Es habitual poner en cuestión la veracidad y la falsedad de lo que se dice en un debate. Los dichos se “chequean” a posteriori, pero las promesas y emociones no son falseables, no es la verdad o la mentira lo que allí se evidencia (en todo caso, denunciar la mentira del otro es un juego retórico). Conviene más bien preguntarse por qué una cierta promesa o una cierta emoción surten efecto en una coyuntura dada.
Entonces, si se sabe que estos acontecimientos no mueven el amperímetro de los votos y más bien refuerzan ideas previas, ¿cómo evaluar el “resultado” del debate? Su eficacia se da en dos planos. El primero es un efecto de memoria: lo que se dice en un debate oficia como una pieza probatoria hacia el futuro (el trabajo de relectura y pastiche que el kirchnerismo hizo de aquellas promesas no cumplidas de Macri en 2015 aseguró su vigencia, aunque más no sea en términos negativos). El segundo es un efecto de visibilización de lo decible: ¿qué es lo que puede y debe ser dicho en esta situación específica? ¿Y cuáles son los límites del discurso?

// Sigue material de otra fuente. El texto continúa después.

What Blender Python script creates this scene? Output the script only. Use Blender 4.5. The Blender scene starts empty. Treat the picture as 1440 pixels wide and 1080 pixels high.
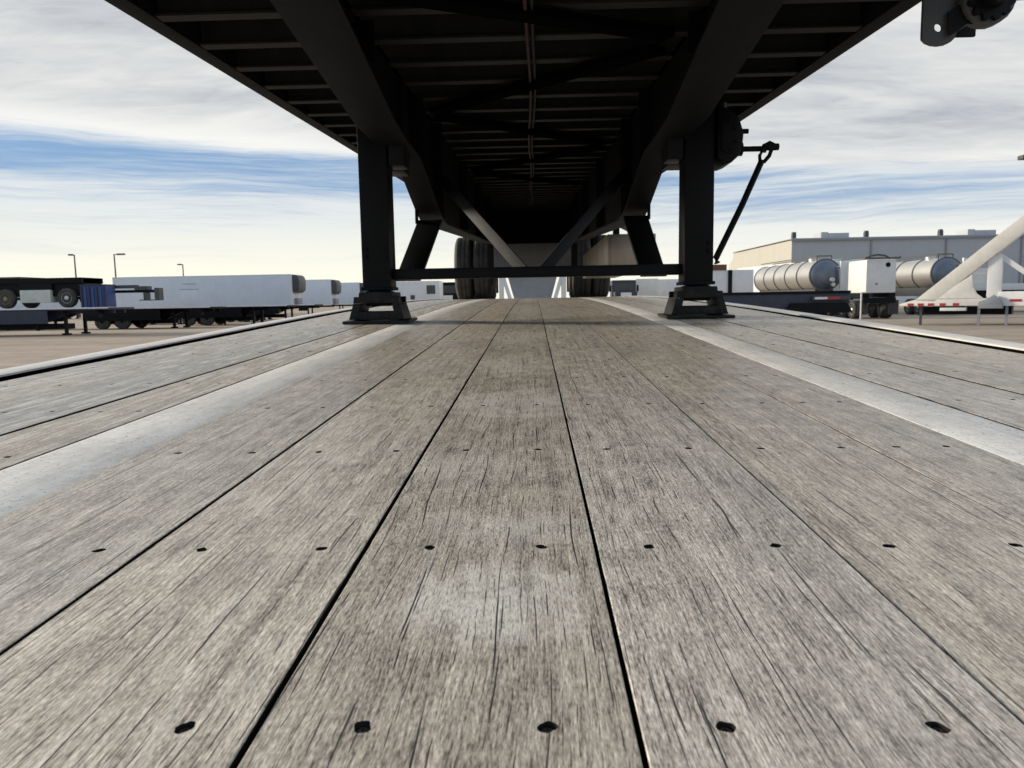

Los debates de 2019 mostraron que hay un campo fértil para enunciados conservadores e incluso represivos y xenófobos. Ahí hay que señalar una novedad con respecto a 2015. Por último, contra la idea duranbarbiana de que el votante es completamente volátil, lo que se dibujó es un “mapa” electoral que indica hasta qué punto el voto está (relativamente) estructurado y que los candidatos, a la vez que buscan crear identidades, también interpelan valores, relatos e ideologías con cierto grado de sedimentación.